기간 : 2025.09 ~ 2027.08 (24months) 

참여기관 : 아주대학교

As distributed energy resources continue to expand and bidirectional power flows increase, there is a growing need for dynamic operational technologies that can secure flexibility while maintaining the stability of distribution systems. This project aims to develop optimal operation and control technologies for distributed energy resources based on Dynamic Operating Envelope (DOE) technology in distribution systems. To this end, Ajou University will conduct DOE calculation reflecting distribution system constraints, resource-specific operating range allocation, development of day-ahead and real-time operation schemes, and verification of DOE application effects.

- Develop a DOE calculation framework that reflects voltage and current constraints in distribution systems.

- Develop DOE allocation and operating range determination methods considering the characteristics of distributed energy resources such as renewable generation, EVs, and ESS.

- Develop day-ahead operation planning and real-time operation and update schemes based on DOE.

- Develop optimal operation and control algorithms that reflect the characteristics of flexible resources.

- Verify the effects of DOE application using simulation and real system data, and analyze its impact on renewable energy hosting capacity and curtailment reduction.

3. Consulting Project for Advancing the Microgrid Operation Model of the Daegu Seongseo Industrial Complex (대구 성서산단 MG 운영 모델 고도화 컨설팅 용역)

지원: 한국전력공사 전력연구원(KEPRI)

기간: 2026.01~2026.09 (9 months)

참여기관: 아주대학교

As distributed energy resources continue to expand within industrial complexes and the demand for direct energy transactions and flexibility utilization increases, there is a growing need to advance microgrid operation models that can simultaneously ensure both stability and economic efficiency.

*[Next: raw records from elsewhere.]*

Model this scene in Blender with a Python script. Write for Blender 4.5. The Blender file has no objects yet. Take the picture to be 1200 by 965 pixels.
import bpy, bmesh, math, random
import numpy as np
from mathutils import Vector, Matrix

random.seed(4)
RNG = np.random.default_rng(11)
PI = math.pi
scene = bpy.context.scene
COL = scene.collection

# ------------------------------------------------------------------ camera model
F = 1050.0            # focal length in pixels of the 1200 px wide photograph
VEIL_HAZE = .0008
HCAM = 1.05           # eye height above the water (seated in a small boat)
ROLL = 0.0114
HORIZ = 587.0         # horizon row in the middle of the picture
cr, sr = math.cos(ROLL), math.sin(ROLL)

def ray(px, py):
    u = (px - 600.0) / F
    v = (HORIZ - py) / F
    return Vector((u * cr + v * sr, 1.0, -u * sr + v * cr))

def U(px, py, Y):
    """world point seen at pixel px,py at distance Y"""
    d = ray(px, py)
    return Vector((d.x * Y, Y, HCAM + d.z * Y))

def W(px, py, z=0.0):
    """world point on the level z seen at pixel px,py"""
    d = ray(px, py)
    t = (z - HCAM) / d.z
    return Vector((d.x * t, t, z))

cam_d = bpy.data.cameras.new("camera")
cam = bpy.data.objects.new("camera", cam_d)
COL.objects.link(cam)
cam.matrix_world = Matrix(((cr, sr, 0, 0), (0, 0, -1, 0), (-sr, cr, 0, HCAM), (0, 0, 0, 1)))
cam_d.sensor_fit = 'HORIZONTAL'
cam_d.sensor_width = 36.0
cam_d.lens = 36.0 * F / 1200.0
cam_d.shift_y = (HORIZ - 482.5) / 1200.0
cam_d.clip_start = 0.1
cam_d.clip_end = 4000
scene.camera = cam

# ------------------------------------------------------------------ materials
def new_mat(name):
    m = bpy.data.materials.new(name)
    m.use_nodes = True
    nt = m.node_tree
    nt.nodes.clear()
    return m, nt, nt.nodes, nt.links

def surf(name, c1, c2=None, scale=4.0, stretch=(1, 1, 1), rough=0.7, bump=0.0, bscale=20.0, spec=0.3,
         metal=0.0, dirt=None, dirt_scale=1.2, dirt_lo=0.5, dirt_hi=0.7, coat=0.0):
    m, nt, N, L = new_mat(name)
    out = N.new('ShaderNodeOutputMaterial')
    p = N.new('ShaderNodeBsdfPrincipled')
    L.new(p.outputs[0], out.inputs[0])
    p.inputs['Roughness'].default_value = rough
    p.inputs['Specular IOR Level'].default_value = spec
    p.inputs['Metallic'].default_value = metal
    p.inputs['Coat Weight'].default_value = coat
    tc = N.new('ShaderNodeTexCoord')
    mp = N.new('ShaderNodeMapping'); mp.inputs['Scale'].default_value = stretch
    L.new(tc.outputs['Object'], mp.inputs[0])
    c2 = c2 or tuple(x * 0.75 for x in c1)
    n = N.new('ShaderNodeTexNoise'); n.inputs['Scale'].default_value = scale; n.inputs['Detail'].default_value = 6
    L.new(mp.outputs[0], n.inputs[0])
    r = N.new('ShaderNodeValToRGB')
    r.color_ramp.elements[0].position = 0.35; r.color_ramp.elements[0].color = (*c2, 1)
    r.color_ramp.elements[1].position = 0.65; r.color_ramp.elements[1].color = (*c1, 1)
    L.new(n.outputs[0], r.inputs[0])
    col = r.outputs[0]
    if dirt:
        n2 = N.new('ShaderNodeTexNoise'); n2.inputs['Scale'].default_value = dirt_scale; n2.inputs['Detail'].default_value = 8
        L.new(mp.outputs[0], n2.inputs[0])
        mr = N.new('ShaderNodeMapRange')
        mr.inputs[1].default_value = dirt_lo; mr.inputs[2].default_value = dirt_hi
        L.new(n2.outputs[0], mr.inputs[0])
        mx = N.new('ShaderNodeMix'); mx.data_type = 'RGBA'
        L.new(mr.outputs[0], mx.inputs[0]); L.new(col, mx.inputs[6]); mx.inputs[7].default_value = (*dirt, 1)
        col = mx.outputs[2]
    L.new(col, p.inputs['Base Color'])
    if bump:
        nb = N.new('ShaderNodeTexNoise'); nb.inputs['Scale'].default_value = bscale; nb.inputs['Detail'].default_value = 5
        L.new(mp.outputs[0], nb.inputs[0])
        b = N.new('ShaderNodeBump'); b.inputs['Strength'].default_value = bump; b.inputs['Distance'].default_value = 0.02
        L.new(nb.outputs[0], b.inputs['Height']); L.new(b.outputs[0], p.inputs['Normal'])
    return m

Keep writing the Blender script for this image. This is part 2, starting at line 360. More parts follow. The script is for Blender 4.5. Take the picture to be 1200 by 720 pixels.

This project aims to enhance the operation model of the Daegu Seongseo Industrial Complex microgrid by defining a hierarchical operating structure, developing distributed resource modeling and operational algorithms, and supporting implementation for practical system deployment. To this end, the project seeks to establish an upward/downward hierarchical structure for the industrial microgrid, develop algorithms for flexibility quantification, aggregation, and allocation as well as OPF/ED-based operational technologies, and provide data structure design and implementation support for platform integration.

- Define a hierarchical operation structure for the industrial microgrid.

- Design the data exchange and control framework between operational layers.

- Develop modeling and quantification methods for distributed resource flexibility.

- Develop aggregation and operation algorithms for integrated distributed resource management.

- Develop grid operation algorithms to ensure both stability and economic efficiency.

- Develop flexibility allocation algorithms considering coordination with upper-level grid operators.

- Provide implementation support for integrating the developed algorithms into the platform.

4. Technology Innovation Shared University Centered on High Energy-Efficient Energy-Based Industrial Complexes (탄소중립 실현을 위한 산업단지 중심 기술혁신 에너지공유대학) 

지원 : 한국에너지기술평가원 (KETEP) 

기간 : 2026.04 ~ 2031.12 (69 months) 

참여기관 : 아주대학교, 한국공학대학교, 성균관대학교, 경기대학교, 가천대학교, 인천대학교, 인하대학교, 경기도, 인천광역시 

As carbon neutrality and energy transition in industrial complexes continue to accelerate, there is a growing need to cultivate practice-oriented energy professionals who can address renewable energy expansion, energy efficiency improvement, and distributed energy utilization in real industrial settings. This project aims to establish a shared university system for energy technologies centered on regional industrial complexes and to foster key talent who will lead carbon neutrality and innovation in the energy industry. To this end, the project seeks to design and operate curricula centered on the power system field, provide education on smart grids and distributed resource operation, and support industry-linked projects and employment connection programs.

- Design and operate curricula in the power system field to build the foundation for training practice-oriented professionals needed for energy transition in industrial complexes.

- Provide education in power system engineering, covering the basic structure of generation, transmission, and distribution, as well as core theories and analytical capabilities such as power flow analysis.

- Provide smart grid education on distributed resource-based power system operation technologies, including intelligent power networks, ESS, V2G, demand response, distributed control, and the coordinated operation of energy management systems.

- Operate region-specific, industry-tailored R&D-linked projects and industry-academia cooperation systems to address power system issues in industrial complexes.

- Participate in industry-academia cooperation networks and committee activities in the power system field to support education, research, and performance dissemination systems that reflect the needs of local industries.

- Support field training, employment linkage, and practical competency enhancement for students through power system workforce development and career exploration programs.